The involvement of Chinese companies — seen as inevitable and indeed, positive by the Foundation — has also stoked the flames of the current war of words between the US and China, with House of Representatives Republican Mike Galagher reportedly telling Reuters, “the Chinese Communist Party is trying to circumvent our export control system to support national security threats like Huawei — we cannot let it succeed.”

However, a DARPA spokesperson pointed out that the open-source nature of the RISC-V project means that any intellectual property (for instance, the design of any chips going into production that bear the RISC-V badge) is available to anyone with access to a web browser.

And while American manufacturers, retailers, vendors, and researchers continue to seek clarification from the US government on what its trade embargo on Huawei entails in more detail, Beijing has announced that all American computers and software used in Chinese government offices across the country will be phased out in the next three years, and replaced with Chinese systems.

According to the Financial Times, which broke the story, the move involves replacing 20-30 million pieces of hardware, many of them integral parts of Lenovo computers currently in use (like wi-fi chips, hard drives, cables, and the like).

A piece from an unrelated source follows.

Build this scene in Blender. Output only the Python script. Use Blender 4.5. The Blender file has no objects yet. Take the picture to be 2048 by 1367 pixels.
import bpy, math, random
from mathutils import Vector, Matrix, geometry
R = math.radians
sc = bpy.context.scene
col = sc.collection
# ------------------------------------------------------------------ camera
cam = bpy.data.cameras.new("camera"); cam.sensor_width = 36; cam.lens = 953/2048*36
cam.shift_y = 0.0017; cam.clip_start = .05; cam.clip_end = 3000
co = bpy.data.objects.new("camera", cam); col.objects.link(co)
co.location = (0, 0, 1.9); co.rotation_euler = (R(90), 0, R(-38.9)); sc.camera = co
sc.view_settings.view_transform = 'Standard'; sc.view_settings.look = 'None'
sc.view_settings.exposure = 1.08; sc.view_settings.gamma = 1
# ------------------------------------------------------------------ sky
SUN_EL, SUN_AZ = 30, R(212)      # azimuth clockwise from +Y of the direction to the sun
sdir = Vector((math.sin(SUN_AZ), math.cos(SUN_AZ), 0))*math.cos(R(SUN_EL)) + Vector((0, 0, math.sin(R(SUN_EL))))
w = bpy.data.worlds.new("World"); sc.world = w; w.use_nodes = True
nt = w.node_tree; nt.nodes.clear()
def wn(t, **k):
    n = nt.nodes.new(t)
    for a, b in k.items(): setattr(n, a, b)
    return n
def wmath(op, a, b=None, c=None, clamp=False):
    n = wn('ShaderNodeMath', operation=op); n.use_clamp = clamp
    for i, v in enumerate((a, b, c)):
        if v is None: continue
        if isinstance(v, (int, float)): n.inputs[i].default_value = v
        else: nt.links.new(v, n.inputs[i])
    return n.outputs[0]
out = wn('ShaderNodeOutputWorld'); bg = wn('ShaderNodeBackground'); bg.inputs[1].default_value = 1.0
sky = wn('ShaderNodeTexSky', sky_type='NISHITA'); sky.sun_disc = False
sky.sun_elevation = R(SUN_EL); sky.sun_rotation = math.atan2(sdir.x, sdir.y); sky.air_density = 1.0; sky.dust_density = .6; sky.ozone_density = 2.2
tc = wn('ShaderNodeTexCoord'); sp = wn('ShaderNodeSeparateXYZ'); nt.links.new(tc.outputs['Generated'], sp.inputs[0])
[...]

The Chinese company Huawei, at the heart of the current trade war between the technology giants of the US and China, has previously dismissed the ideas of any significant impact its embargoed position would have on its growth.

What’s sure is that the type of short-term saber-rattling being practiced by both governments will have long term effects. Those effects might be two competing pools of domestic technology industries vying for neutral countries’ trade, which might be positive, looked at broadly.

Conversely, playing xenophobic tit-for-tat might do little other than cause economic slow-down either side of the cultural and economic divide. The RISC-V Foundation is merely sidestepping any potential uncertainty around the issue by moving somewhere with a more pragmatic approach to international trade.